Edgar Varèse – Ionisation (New York Philharmonic, dir. Pierre Boulez)
Ici on cherche à juger de l’image stéréo et du suivi de la réverbération naturelle de la salle, qui joue sur l’impression d’espace. L’écoute se fait entre 0 h 30 et 1 h 15 min. Là, on se régale : suivi des résonances, rendu de l’acoustique de la salle, des écarts dynamiques, de la grande palette de timbre. Si un peu de fatigue commence à se faire sentir (c’est souvent le cas avec les casques très riches dans l’aigu) on apprécie quand même les grandes qualités de ce DT-1990 Pro sur ce dernier choix musical.
Conclusion
En premier, nous tenons à le dire : le DT1990 Pro est un bon, voire un très bon casque. À ce prix, et venant de ce constructeur, on ne s’attend pas à moins.

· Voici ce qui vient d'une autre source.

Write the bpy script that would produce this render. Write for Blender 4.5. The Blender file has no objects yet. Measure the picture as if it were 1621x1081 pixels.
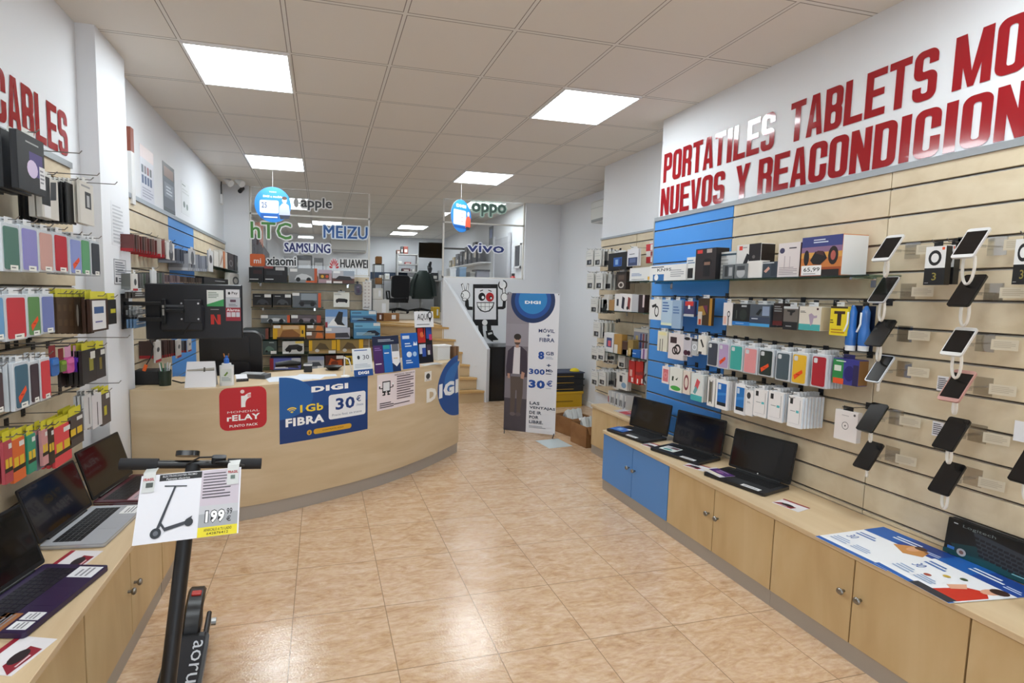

Au point de vue de sa construction, il n’y a rien à dire : on voit rarement un tel mélange de solidité, de sérieux et d’élégance. Les accessoires fournis sont nombreux, utiles et fonctionnels (autant que nous avons pu en juger) et permettront à chacun de trouver son confort personnel et sa sonorité préférée. Quant à la signature sonore, mieux vaut en avoir une idée avant de se lancer dans l’achat : personnellement j’aime les casques avec des rendus assez linéaires. J’en veux pour preuve que je mets des notes généreuses à ce genre de casque — voici deux exemples — même si j’essaie généralement de ne pas trop laisser parler ma subjectivité. Ici, l’accentuation des aigus va parfois un tout petit peu trop loin à mon sens, mais je perçois comment — avec un peu d’EQ et surtout l’habitude de travailler avec ce casque — son rendu assez neutre sur le reste du spectre et le foisonnement de détail qu’offre l’accentuation au-dessus de 7 kHz peuvent en faire un excellent outil de travail pour du mix ou du mastering. Reste à souligner le point fort qu’ignorait le précédent test AF : non seulement le casque est démontable, mais les pièces de rechange existent, fournies par le constructeur, et permettront de garder l’appareil en vie plus longtemps. Pour cela, j’ajoute juste un point à la note précédemment émise par Red Led : le huit me semble amplement mérité. Sur le reste des points, nous tombons entièrement d’accord.